Who really knows why Iranians are protesting in the streets?

Iranians going into the street after the strike on Qassem Soleimani? “Joined together against us.” Iranians going into the street over the regime’s lies over its shootdown of a passenger jet? Well, “there are different reasons why people are in the street,” says … Nancy Pelosi?

That might be the preferred narrative for Iran’s ruling mullahcracy, but it’s a strange position for an American political leader to take. And yet, here we have Pelosi making that very argument on yesterday’s This Week with ABC’s George Stephanopoulos. It doesn’t take long for Pelosi to get tangled up in the obvious contradictions of this argument and of the policy choices:

STEPHANOPOULOS: The question is how we get there. We’re seeing now demonstrations in the streets of Iran against the regime. Do you support those protesters and would it be a good thing if they brought the regime down?

PELOSI: Well, the regime — the protesters are — are protesting, as I understand it, this brand of protesters, about the fact that that plane went down. And many students were on that plane. And these are largely students in the street. I think the Iranians should have not had commercial flights going off when there was —

STEPHANOPOULOS: They’re calling out the regime for lying. They’re saying death to Khomeini as well.

PELOSI: Yes. Well, whatever it is. But the fact is this, the — there were protesters in the streets before against the regime. After the taking out of Soleimani, there were protesters in the street, joined together, as you know, against us. That wasn’t good. Taking down this plane is a terrible, terrible tragedy. And they should be held accountable for letting commercial flights go at a time that was so, so dangerous.

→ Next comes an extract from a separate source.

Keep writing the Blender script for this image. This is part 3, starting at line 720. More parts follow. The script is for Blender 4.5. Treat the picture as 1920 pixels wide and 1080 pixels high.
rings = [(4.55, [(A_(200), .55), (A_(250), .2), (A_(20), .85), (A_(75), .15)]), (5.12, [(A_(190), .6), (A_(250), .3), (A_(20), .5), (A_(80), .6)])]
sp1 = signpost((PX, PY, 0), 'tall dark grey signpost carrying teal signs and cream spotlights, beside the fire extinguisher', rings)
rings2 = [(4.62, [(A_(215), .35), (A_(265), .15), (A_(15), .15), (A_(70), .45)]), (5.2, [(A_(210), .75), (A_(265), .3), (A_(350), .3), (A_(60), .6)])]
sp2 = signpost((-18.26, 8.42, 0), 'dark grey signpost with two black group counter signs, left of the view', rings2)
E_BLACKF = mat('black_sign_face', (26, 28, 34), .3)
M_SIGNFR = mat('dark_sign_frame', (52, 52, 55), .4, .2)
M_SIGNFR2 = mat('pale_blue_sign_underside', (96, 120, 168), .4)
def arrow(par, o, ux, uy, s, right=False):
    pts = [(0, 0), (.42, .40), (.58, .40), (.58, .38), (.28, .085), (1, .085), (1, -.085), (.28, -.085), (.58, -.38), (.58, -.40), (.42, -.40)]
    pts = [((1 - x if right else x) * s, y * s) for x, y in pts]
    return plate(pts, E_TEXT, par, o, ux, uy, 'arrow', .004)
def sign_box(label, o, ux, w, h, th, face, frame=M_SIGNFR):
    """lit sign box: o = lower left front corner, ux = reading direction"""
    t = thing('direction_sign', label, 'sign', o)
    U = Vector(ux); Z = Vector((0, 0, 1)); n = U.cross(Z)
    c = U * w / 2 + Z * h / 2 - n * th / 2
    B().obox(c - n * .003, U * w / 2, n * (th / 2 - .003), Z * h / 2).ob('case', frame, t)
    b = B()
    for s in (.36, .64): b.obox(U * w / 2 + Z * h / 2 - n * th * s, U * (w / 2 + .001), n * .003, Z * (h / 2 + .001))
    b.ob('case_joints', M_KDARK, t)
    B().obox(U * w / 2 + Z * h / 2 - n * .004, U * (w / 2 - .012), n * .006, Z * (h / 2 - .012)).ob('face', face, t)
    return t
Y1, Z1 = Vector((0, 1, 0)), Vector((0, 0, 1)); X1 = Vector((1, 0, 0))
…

But there are different reasons why people are in the street. Of course we would love to see the aspirations of the people of Iran realized with a better situation there, but escalating the situation — unless we’ve exhausted every other remedy —

STEPHANOPOULOS: Which we haven’t?

PELOSI: Well, we don’t know that. We don’t know that. And if the first — the first action to be taken on the threat of — there — there are — a lot of bad actors who are doing bad things and threatening bad things to us. We know that. Iran being one of them. And it being a — it’s proxies doing bad things to our interests throughout the world. But how do we deal with that in a way that calms rather than escalates?

This is an absurd statement on multiple levels. This valediction from an Iranian state television anchor makes it plain why:

Pelosi’s argument assumes that Iranians have agency only when they protest against the US. It’s fair to assume that ordinary Iranians might not be terribly fond of us after years of economic sanctions, but assigning independence to those protests ignores the ruthless totalitarian nature of the Iranian regime — which Pelosi also acknowledges. The Soleimani protests served the regime’s interests, which is why they were allowed to occur at all, if not actively organized by the IRGC and the mullahs themselves for the useful idiots in the West.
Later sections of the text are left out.